Harris County is a natural flood prone region subject to a high degree of flood damage and risk. Due to the combination of flat terrain, impervious clay soils and subtropical annual rainfall average exceeding 48 inches, Houston has earned the moniker “The Bayou City”. Regular flooding from the great flood of 1929 to Tropical Storm Allison in 2001 have caused significant flood related damages to the City of Houston, resulting in both economic and human losses. To combat the continued flood related losses, the State of Texas established the Harris County Flood Control District (HCFCD) in 1937, with the prime responsibility of overseeing the streams, rivers and bayous for residential and agricultural beneficial uses.
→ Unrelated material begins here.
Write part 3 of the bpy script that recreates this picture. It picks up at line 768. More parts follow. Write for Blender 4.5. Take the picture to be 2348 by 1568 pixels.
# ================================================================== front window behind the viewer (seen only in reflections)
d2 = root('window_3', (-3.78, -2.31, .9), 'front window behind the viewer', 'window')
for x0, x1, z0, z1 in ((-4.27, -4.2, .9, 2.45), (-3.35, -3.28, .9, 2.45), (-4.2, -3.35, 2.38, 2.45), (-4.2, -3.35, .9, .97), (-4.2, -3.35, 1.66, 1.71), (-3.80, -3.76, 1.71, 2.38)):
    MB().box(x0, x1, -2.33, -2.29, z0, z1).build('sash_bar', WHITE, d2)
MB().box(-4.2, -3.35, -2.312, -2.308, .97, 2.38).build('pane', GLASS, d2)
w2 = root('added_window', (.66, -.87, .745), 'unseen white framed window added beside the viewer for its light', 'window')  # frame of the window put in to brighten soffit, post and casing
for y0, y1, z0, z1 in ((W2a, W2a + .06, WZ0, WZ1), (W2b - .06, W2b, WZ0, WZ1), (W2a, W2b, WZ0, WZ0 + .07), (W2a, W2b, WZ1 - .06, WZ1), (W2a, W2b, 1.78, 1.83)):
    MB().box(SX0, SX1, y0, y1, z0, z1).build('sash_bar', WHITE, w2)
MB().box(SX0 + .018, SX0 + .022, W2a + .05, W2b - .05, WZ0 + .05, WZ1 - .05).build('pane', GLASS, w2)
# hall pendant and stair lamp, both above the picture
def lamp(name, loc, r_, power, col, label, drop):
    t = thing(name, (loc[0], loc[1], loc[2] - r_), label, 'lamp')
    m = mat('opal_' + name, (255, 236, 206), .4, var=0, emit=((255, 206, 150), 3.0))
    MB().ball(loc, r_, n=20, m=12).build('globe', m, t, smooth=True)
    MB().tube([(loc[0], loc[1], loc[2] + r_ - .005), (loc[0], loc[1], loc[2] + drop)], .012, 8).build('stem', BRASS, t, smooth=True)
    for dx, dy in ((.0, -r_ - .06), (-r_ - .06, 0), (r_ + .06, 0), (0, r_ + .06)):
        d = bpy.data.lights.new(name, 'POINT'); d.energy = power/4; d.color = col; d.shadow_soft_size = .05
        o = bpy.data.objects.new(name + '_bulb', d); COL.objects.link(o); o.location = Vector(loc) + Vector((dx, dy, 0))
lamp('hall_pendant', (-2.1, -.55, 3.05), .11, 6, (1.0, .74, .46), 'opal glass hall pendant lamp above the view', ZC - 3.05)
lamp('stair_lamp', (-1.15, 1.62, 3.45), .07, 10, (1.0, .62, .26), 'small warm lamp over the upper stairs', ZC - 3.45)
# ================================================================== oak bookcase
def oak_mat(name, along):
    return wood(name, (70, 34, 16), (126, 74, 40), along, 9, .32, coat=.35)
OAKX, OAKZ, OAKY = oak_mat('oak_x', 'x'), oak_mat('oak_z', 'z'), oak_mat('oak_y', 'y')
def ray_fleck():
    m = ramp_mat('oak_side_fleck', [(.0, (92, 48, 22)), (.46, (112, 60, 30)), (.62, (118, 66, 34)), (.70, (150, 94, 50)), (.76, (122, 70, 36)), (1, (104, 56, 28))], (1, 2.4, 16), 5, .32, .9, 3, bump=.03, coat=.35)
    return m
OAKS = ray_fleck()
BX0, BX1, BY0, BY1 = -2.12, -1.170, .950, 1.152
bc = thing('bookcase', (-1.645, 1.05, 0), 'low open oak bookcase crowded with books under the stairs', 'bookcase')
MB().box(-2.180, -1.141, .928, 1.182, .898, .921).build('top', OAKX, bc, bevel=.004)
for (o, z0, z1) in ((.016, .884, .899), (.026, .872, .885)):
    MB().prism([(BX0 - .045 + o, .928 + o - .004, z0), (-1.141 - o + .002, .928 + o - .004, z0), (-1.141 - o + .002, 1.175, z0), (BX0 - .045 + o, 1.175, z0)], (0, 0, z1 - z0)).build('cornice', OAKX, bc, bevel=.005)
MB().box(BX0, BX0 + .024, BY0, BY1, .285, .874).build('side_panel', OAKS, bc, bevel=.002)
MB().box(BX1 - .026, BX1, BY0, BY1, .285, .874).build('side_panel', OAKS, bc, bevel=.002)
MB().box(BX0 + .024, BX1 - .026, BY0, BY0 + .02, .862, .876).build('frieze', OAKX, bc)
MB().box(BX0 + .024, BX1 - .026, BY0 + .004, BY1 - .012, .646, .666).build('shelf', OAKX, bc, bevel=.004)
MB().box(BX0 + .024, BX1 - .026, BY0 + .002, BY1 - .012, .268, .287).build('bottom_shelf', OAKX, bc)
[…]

As Harris County developed, increasingly complex watershed management issues developed, and HCFCD’s role expanded to include cooperation with the US Army Corps of Engineers to complete watershed master plan studies and implement regional flood control and flood relief projects. As technology develops, traditional hydraulic and hydrologic methodologies are incorporated into geographic information systems (GIS), creating a more useful tool to both manage and develop planning tools to address watershed development issues. While GIS integrated watershed concepts are still maturing, many regulatory agencies, such as the HCFCD, are beginning to reap the benefits of GIS as a means to manage, update and track watershed development status and the hydrologic (flooding) aspects of that development. This paper describes the efficiency realized by utilizing GIS to manage several digital data sources and hydrology and hydraulics applications in the watershed master planning process.